Sofreu preconceito pela decisão? Até agora, foi tudo muito tranquilo. Sempre falo que para os homens trans, tanto na sociedade como no esporte, é muito mais fácil do que para as mulheres trans, infelizmente. Foi tudo muito tranquilo em relação ao patrocinador, à confederação. Apesar de ter tido problema com a confederação em relação à troca de técnico, sobre a transição foi tudo muito bom, desde o início eles me apoiaram bastante.

Como foi sua estreia no masculino no Campeonato Brasileiro, em dezembro de 2023? Foi uma estreia bem complicada emocionalmente. Não achei que ia ser tão diferente, porque já vivi tanta coisa no esporte, e achava que conseguiria lidar com as emoções, mas elas eram muito diferentes. O motivo, a origem das emoções era muito diferente de todas as outras coisas que passei na vida, por isso foi tão difícil de lidar com elas. O primeiro jogo, na teoria, não era para eu ter me complicado tanto, mas foi muito disputado. Foi bem difícil mesmo, mas, pelo menos, começou. Esse passo foi mais importante do que imaginava.

Por quê? Não estava a fim de competir ainda, queria esperar mais um pouco, mas foi importante para ver o que preciso fazer, o caminho que preciso tomar.

Qual é esse caminho? Principalmente em termos de planejamento de competições. O campeonato paulista, por exemplo, não jogo faz muito tempo, quem está na seleção geralmente não joga, são torneios em que as condições normalmente não são muito boas, a mesa, o local, a bolinha. Mas, depois do Brasileiro, me dei conta que preciso ser humilde e reconhecer que preciso disso, vai ser um passo importante. Tenho que estar disposto a isso se quiser melhorar.

O sr. sentiu muita diferença em relação aos jogos no feminino? Senti diferença no saque, que é um fator determinante para o jogo. No masculino, o saque é mais ‘roubado’, como falamos no esporte, em que os jogadores não seguem as regras à risca. São aspectos como a altura em que a mão tem de estar posicionada, a posição do corpo, a direção da bola. Não posso nem falar de competência, de o saque ser melhor no masculino, porque, na verdade, ele é ‘roubado’. Se as jogadoras se valessem da mesma estratégia, talvez o saque teria a mesma eficiência. Acho que tem a questão da confiança masculina e da cobrança em cima das meninas de sempre fazerem tudo certinho, de aspectos mais sociais mesmo. Vou ter que aprender a lidar com isso, não só para conseguir recepcionar, mas para não passar raiva.

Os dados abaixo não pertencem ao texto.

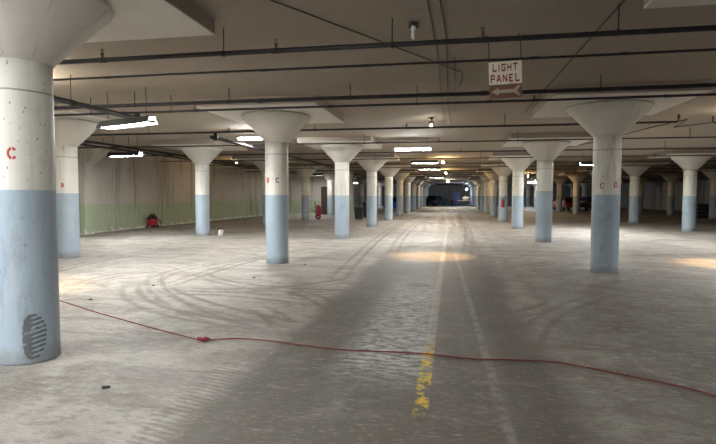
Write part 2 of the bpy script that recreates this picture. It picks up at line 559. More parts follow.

Ainda vê alguma possibilidade de estar em Paris-2024? Paris é impossível, a equipe já está praticamente fechada e, mesmo que não estivesse, existem muitos jogadores que estariam na minha frente. Tenho que ser muito realista em relação à expectativa.

E pensando em Los Angeles-2028? Tenho que pensar primeiro em tentar estar na seleção, porque vejo que é algo difícil. Hoje é mais um sonho do que um objetivo. Meu objetivo a curto e médio prazo é continuar vivendo de ser jogador de tênis de mesa, porque agora começa tudo de novo. Se um clube me procura para jogar e me pergunta quanto quero receber, não sei dizer, porque não sei o que posso oferecer para eles em termos de resultado. No feminino, sabia o que poderia oferecer, no masculino, não. Esse é o maior desafio para que eu consiga continuar vivendo como um jogador de tênis de mesa. É algo que quero muito, mas as contas têm que fechar. Não vou só me focar em um objetivo, sem olhar se a minha vida está indo para frente.

Raio-X | Luca Kumahara, 28

Natural de São Paulo, Luca Kumahara é o primeiro mesa-tenista trans da modalidade. Fez sua estreia pela seleção brasileira adulta com 13 anos e participou das Olimpíadas de Londres-2012, Rio-2016 e Tóquio 2020. Ganhou a prata por equipes e o bronze no individual nos Jogos Pan-Americanos de Toronto-2015.